Records with scene code:

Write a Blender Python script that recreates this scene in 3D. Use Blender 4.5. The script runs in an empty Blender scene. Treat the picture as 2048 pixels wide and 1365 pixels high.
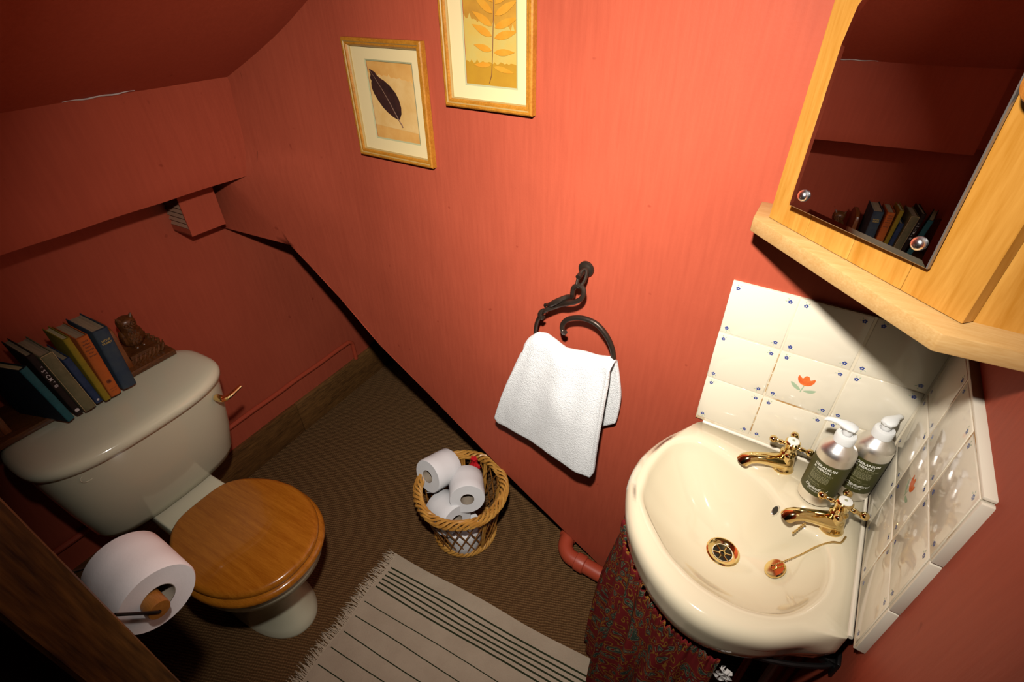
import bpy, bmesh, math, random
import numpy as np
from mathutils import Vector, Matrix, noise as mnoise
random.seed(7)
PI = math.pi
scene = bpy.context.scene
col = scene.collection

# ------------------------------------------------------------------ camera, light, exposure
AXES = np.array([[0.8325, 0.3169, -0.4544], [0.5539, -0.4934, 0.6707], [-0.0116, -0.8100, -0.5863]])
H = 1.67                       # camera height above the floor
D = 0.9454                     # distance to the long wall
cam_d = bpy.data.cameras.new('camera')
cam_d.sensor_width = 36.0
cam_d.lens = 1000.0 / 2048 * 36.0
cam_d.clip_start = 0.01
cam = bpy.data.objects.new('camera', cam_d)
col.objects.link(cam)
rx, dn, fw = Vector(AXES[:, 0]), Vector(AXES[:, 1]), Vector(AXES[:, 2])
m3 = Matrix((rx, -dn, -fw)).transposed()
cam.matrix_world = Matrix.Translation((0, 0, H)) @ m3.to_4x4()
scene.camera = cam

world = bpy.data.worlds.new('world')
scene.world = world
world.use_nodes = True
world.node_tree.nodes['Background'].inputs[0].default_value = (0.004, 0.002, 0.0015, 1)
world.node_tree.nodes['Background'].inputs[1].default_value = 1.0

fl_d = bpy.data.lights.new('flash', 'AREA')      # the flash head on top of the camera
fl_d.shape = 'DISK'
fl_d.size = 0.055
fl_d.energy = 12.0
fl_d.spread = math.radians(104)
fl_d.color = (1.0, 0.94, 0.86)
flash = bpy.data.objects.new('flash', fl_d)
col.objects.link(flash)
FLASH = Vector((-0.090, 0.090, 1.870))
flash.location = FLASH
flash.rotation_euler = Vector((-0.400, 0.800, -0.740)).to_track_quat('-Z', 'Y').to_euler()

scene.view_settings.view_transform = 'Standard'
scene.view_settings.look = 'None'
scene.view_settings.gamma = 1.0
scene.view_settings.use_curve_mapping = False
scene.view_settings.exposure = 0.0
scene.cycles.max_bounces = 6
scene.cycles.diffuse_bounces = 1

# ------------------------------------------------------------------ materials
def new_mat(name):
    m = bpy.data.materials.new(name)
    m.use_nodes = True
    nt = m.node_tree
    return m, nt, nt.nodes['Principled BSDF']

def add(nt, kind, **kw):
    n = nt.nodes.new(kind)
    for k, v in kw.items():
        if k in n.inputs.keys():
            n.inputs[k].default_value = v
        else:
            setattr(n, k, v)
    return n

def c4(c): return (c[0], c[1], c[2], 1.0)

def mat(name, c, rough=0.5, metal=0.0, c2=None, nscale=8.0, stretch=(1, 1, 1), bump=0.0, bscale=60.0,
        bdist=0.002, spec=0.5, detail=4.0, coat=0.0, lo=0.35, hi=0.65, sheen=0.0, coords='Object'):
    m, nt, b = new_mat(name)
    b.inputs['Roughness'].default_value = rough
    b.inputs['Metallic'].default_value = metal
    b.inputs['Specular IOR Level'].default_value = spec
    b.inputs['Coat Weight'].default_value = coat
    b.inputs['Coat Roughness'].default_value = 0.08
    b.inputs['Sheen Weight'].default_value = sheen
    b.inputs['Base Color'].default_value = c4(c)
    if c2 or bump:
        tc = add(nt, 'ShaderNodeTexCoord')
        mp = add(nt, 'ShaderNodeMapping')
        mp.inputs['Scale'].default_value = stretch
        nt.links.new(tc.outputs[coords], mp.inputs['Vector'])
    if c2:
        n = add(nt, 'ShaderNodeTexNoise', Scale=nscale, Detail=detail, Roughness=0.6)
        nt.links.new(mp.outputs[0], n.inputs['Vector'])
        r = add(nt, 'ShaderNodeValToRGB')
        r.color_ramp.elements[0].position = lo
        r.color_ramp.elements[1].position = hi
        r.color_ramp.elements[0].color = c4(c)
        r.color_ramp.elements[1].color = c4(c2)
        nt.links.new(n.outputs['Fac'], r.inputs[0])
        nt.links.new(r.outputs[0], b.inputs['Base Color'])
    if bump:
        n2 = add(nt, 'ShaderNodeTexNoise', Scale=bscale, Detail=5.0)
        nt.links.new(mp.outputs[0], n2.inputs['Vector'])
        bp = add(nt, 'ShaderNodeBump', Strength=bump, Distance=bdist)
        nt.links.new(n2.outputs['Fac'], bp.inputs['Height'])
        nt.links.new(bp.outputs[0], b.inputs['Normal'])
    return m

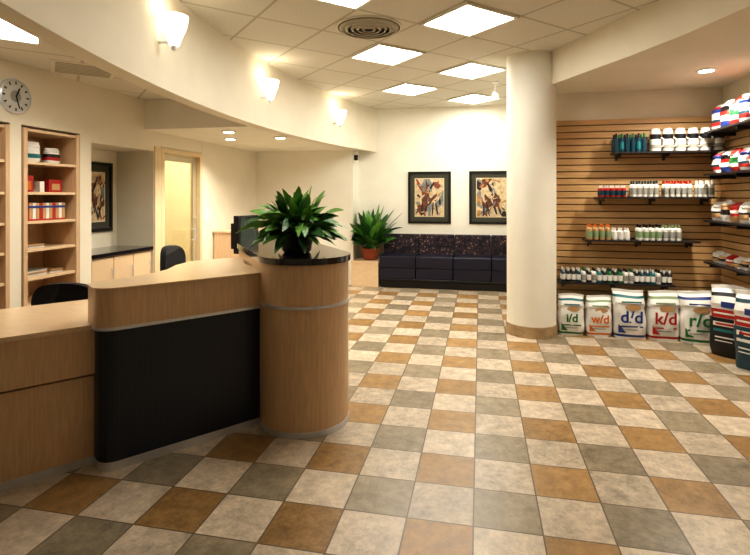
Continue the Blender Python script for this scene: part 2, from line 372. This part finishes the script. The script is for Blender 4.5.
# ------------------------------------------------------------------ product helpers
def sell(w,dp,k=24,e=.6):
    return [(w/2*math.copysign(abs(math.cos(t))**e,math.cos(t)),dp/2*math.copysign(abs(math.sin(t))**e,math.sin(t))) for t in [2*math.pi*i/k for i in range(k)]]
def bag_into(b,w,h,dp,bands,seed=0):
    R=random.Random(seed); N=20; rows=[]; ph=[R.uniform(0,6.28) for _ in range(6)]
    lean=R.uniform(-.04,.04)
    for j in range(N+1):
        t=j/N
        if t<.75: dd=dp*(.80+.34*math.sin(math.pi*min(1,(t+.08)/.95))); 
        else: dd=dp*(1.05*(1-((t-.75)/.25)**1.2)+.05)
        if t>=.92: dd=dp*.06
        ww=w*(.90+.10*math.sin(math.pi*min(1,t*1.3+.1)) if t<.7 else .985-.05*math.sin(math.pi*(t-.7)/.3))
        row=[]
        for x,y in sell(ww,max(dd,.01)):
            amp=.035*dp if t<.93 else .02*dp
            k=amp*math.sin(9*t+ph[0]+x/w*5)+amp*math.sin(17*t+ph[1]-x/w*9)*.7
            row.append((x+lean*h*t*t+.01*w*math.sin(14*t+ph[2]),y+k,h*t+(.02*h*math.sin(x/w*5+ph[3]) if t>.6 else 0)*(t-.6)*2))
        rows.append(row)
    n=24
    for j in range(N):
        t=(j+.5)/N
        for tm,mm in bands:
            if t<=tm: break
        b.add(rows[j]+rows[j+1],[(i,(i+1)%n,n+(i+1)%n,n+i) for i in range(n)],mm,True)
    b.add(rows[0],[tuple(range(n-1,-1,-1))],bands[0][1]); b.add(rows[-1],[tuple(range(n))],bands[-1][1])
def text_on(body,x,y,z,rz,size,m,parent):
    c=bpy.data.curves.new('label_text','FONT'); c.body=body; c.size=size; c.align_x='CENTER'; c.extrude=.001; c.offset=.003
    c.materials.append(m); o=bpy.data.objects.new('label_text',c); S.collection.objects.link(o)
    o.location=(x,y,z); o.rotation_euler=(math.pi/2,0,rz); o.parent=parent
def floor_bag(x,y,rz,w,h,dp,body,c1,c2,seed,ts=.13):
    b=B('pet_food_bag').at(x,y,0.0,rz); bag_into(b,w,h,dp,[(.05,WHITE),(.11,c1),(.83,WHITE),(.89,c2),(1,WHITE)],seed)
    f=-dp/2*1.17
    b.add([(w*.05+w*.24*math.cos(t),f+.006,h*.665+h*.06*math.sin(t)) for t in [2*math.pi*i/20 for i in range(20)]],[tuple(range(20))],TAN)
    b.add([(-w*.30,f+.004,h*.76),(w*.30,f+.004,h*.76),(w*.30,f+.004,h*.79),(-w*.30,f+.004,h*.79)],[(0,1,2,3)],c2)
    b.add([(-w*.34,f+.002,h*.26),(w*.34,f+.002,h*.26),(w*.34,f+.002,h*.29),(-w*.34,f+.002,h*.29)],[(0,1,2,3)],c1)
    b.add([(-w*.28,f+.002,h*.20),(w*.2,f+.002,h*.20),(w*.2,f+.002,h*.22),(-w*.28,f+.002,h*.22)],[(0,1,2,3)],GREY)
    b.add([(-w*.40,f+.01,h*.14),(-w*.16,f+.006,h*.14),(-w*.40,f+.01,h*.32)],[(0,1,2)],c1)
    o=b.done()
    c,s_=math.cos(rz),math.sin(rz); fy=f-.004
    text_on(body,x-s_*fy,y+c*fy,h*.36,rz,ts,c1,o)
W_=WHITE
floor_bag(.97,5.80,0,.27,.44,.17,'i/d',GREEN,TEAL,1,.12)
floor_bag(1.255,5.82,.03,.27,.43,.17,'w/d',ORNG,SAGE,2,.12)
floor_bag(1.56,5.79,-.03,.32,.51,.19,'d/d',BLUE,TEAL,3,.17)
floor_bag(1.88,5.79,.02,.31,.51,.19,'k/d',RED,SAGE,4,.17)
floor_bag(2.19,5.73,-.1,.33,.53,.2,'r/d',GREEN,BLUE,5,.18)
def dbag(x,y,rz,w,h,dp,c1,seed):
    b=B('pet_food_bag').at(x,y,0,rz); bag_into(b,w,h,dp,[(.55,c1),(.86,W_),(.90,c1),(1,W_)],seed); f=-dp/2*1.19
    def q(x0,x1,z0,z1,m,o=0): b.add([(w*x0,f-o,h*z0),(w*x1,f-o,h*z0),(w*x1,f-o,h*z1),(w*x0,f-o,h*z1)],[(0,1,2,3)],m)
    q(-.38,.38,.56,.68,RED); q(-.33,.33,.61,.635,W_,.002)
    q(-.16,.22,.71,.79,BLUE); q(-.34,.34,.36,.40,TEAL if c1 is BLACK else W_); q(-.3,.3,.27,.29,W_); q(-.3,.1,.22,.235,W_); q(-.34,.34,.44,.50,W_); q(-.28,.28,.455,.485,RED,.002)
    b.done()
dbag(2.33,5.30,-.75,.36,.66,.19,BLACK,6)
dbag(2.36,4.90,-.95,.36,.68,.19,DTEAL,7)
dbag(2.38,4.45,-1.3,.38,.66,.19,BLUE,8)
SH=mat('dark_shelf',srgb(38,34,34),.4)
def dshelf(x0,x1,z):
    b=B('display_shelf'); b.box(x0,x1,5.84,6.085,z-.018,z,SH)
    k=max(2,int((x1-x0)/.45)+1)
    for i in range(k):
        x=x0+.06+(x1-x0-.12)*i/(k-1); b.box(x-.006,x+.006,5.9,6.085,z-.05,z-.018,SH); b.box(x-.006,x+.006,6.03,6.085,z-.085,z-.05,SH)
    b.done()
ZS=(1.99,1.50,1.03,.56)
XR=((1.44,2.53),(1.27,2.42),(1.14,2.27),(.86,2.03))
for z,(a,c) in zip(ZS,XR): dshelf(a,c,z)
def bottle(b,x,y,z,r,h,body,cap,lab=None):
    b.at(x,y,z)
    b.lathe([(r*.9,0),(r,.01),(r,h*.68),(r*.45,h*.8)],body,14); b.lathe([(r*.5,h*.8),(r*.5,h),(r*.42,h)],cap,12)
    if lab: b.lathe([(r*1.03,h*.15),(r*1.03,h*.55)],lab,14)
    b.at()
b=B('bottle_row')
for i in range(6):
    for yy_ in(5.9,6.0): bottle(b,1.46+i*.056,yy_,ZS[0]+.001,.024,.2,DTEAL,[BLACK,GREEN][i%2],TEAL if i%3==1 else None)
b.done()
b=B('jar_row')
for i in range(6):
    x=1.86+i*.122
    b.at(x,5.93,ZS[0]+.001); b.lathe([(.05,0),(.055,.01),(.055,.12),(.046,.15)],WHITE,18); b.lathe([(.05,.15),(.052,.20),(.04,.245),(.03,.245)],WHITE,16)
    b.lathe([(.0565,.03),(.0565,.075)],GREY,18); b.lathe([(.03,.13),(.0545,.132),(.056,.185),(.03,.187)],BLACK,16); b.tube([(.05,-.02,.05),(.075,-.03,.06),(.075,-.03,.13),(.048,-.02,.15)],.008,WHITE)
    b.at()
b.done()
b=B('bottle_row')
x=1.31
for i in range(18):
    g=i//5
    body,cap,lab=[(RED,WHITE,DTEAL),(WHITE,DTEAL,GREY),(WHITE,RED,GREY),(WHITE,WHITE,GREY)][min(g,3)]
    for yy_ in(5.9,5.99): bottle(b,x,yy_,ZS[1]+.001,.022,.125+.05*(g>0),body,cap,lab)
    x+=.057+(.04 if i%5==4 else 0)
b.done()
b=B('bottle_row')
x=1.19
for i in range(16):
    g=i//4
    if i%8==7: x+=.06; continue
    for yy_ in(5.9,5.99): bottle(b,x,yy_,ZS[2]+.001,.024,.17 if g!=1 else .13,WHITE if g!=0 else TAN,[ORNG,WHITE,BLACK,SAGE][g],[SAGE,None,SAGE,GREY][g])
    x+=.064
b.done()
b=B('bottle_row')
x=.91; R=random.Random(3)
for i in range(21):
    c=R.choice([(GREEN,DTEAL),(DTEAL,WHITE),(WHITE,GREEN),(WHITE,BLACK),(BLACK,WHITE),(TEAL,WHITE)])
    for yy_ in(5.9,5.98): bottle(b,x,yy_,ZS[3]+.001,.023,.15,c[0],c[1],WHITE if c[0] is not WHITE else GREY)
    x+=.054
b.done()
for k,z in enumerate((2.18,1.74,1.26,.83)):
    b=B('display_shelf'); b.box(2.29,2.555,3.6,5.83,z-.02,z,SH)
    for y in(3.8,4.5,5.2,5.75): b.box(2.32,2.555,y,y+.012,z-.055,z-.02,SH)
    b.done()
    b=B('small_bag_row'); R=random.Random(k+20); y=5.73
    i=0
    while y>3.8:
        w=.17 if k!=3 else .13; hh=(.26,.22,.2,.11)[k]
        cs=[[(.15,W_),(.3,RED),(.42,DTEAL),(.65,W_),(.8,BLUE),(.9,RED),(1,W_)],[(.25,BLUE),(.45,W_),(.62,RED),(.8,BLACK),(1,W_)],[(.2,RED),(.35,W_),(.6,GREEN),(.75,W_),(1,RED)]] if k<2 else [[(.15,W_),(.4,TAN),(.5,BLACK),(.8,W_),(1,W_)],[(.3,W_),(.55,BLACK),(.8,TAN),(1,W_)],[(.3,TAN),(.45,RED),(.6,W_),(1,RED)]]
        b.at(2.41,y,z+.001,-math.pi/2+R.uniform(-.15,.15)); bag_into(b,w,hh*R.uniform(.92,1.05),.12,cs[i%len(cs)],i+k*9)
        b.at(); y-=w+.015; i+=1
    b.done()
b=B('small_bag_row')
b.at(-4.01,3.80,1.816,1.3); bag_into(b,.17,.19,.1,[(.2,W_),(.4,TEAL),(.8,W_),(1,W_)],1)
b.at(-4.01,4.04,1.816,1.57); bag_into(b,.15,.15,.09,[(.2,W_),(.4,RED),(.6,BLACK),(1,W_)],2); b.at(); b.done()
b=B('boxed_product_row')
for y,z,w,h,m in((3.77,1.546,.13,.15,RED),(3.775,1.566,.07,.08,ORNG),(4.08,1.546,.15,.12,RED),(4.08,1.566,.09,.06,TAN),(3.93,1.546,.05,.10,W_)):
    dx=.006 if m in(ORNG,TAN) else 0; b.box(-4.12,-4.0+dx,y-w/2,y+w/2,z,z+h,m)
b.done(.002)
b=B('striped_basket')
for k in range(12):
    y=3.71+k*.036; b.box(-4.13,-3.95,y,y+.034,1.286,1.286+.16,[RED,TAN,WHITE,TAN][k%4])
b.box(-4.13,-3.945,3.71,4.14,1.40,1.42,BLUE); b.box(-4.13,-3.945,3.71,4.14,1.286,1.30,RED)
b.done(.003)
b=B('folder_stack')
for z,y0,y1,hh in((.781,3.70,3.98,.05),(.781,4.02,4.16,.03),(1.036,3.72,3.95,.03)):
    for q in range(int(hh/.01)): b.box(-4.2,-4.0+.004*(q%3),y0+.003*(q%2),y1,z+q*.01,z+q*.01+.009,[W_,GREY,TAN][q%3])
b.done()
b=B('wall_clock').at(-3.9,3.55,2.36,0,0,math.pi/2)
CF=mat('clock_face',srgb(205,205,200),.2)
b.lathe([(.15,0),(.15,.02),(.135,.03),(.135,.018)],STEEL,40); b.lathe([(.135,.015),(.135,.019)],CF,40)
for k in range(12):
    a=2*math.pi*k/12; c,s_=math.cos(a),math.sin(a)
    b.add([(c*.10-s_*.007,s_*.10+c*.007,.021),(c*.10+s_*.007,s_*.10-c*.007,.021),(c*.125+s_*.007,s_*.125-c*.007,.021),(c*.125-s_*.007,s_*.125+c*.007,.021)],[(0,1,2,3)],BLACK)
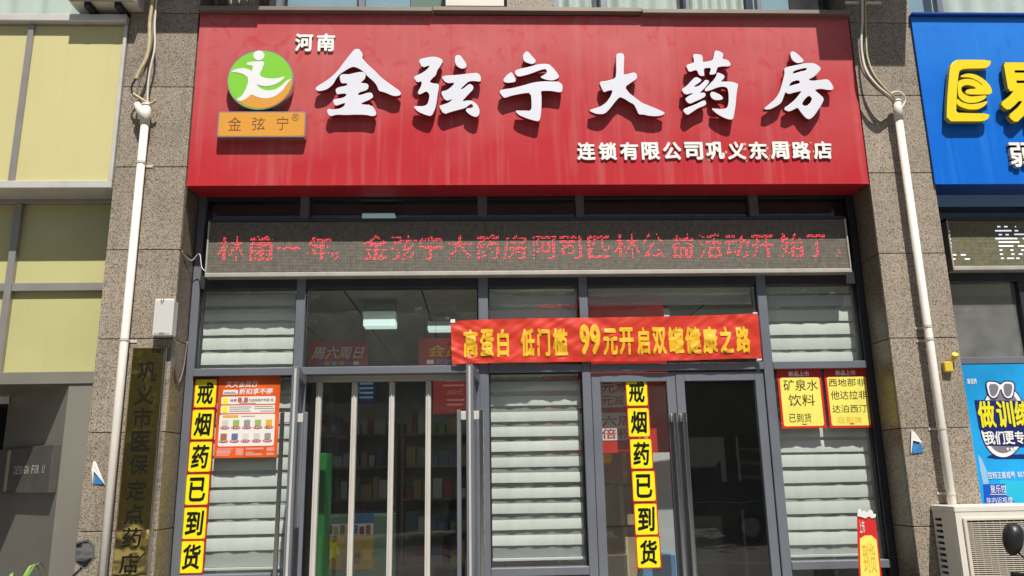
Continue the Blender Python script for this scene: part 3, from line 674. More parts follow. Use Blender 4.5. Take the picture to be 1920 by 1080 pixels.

Directions —
Up to and including the line that contains "col = scene.collection", print the records above exactly from their first line, without any pictures.

Task output —
Write a Blender Python script that recreates this scene in 3D. Use Blender 4.5. The script runs in an empty Blender scene. Treat the picture as 2048 pixels wide and 1365 pixels high.
import bpy, bmesh, math, random
import numpy as np
from mathutils import Vector, Matrix, noise as mnoise
random.seed(7)
PI = math.pi
scene = bpy.context.scene
col = scene.collection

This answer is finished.